I found out pretty quick that being thrust into motherhood is not much fun. The baby birds squawked every minute of the day, no matter how many cornmeal clumps I fed to them. They were never happy, never satisfied, and after a few days I was beginning to rue the day I'd pulled them from the fireplace. When they began to die off, I was falling apart on the outside, but inside I was relieved. When the last one died, I cried, but only halfheartedly. I'd failed them, but I blamed it on their real mother, who somehow managed to let her entire family fall down a chimney. Some mother she was.
After that, I became apathetic towards the concept of birds. I wasn't opposed and I wasn't in favor. It didn't really make a difference to me either way what happened to them. They could fall into the fireplace while a fire was in it or they could fly up into the clouds for all I cared. Made no difference to me either way.

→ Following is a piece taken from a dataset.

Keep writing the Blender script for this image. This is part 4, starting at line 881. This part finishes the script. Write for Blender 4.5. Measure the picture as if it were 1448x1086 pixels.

That changed when we moved to Minnesota. I was about 13. We (Dad, Nikki, Jim and I) had been watching TV late one night. Our program ended at around midnight and I fully expected Dad to announce that it was time for bed. Another program started on TV--a movie--and Dad said we'd like it, so we watched it. It turned out to be The Birds, by Alfred Hitchcock. Stupidest. Movie. Ever. Eventually, watching seagulls attack helpless people unprovoked, pecking their eyes out and somehow busting through car windows and doors to get to the people inside (you never find out why, by the way) was enough to tip the scale from "apathetic" to "dislike". Go figure.
Another weight was thrown on the "dislike" side of the scale when we moved to Ceresco, when we somehow came into possession of a demon-possessed parakeet. Actually, he wasn't demon-possessed when we got him. He was actually normal for a little while, and I actually almost broke my hand trying to save him from a rabid ceiling fan.
But things took a turn for the worst when we got him a mirror. Birds love mirrors, right? Yes, they do. They love them. They LOVE them. THEY LOVE THEM!!!! They love them so much, they attack their owners who thought they were so cute in the beginning. They sit with their beak touching the mirror and chirp to the budgie inside, so in love with their own stupid reflection that they literally--LITERALLY--bite the hand that feeds them!!
Over time, I grew to hate that bird above most other things in life. He'd turned from a cute little blue bird who would sit on your finger or shoulder and chirp into your ear, into a rabid, angry, mean-spirited spawn of Satan.
That did it. The scale was forever shifted from "dislike" to "hate-with-a-deep-burning-passion". No, don't try to convince me that I've just had bad experiences. I don't care if your budgie was nice. I don't care if you raised a sparrow from infancy. I don't care if your budgie would tuck you in at night and bring you a midnight snack. I hate them. I hate them forever.
1 comment:
I read this post before and I just read it again and laughed so many times! I love it! I remember the sad baby sparrows and not being *that* devastated when they all died. please keep blogging, kthanxbai.